The language in the CHRW office included the "sex specific" words "bitch," "whore," and "c**t" that ... may be more degrading to women than men. The subject matter of the conversations and jokes that allegedly permeated the office on a daily basis included male and female sexual anatomy, masturbation, and female pornography, all of which was discussed in a manner that was similarly more degrading to women than men. The radio programming that Reeves claims was also similar. Therefore, even if such language was used indiscriminately in the office such that men and women were equally exposed to the language, the language had a discriminatory effect on Reeves because of its degrading nature.

Thus, the Court was not persuaded that Reeves's equal exposure to the offensive conduct mitigated against a finding of a hostile environment.
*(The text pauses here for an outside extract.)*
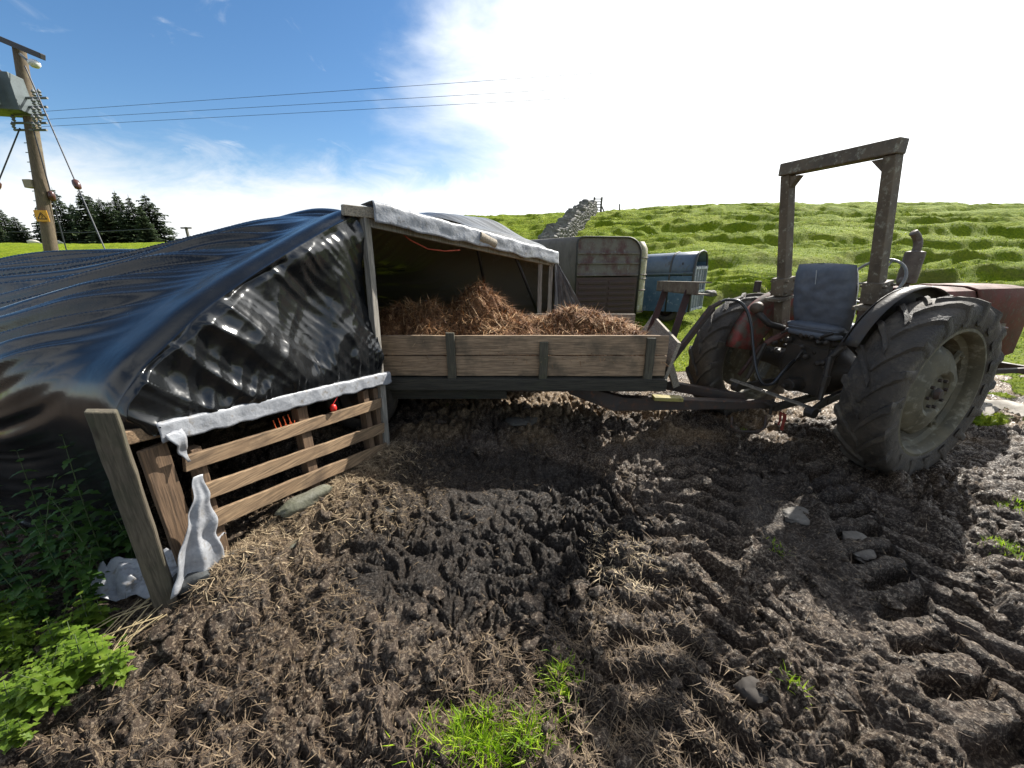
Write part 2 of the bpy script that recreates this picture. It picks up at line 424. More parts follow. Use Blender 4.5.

It concluded that the conduct was "based on" sex because the sex specific words "may be more degrading to women than men."

This holding may take sexual harassment law in a new direction. Indeed, in the 6th Circuit (which includes Ohio), "based on sex" has an entirely different meaning. According to Williams v. GMC:

[H]arassing behavior that is not sexually explicit but is directed at women and motivated by discriminatory animus against women satisfies the "based on sex" requirement. ... The conduct underlying a sexual harassment claim need not be overtly sexual in nature. Any unequal treatment of an employee that would not occur but for the employee's gender may, if sufficiently severe or pervasive ... constitute a hostile environment in violation of Title VII. The myriad instances in which Williams was ostracized, when others were not, combined with the gender-specific epithets used, such as "slut" and "f***ing women," create an inference, sufficient to survive summary judgment, that her gender was the motivating impulse for her co-workers' behavior.

The key difference between Reeves and Williams is that in Williams, the plaintiff claimed that she was specifically ostracized on account of her gender, and used the use of gender-specific epithets in the workplace as evidence of the sex-based animus. In Reeves, there was no claim of ostracism, and the only evidence of unlawful conduct was the epithets to which all employees, male and female, were exposed.

Reeves also bases its decision on a degree of sexual relativism. In other words, even though the conduct was not directed at Reeves, or even women in general, it was nevertheless "based on" sex because women, as the gentler gender, would be more prone to be offended by such conduct. Such a rule will require employers to act as morality police to protect the fairer sex from any exposure to words that might offend their delicate nature. I have no doubt that the woman noted in the Reeves decision who was directly called a "c**t" has a viable sexual harassment claim. I have grave concerns, though, whether Ms. Reeves should enjoy the same right.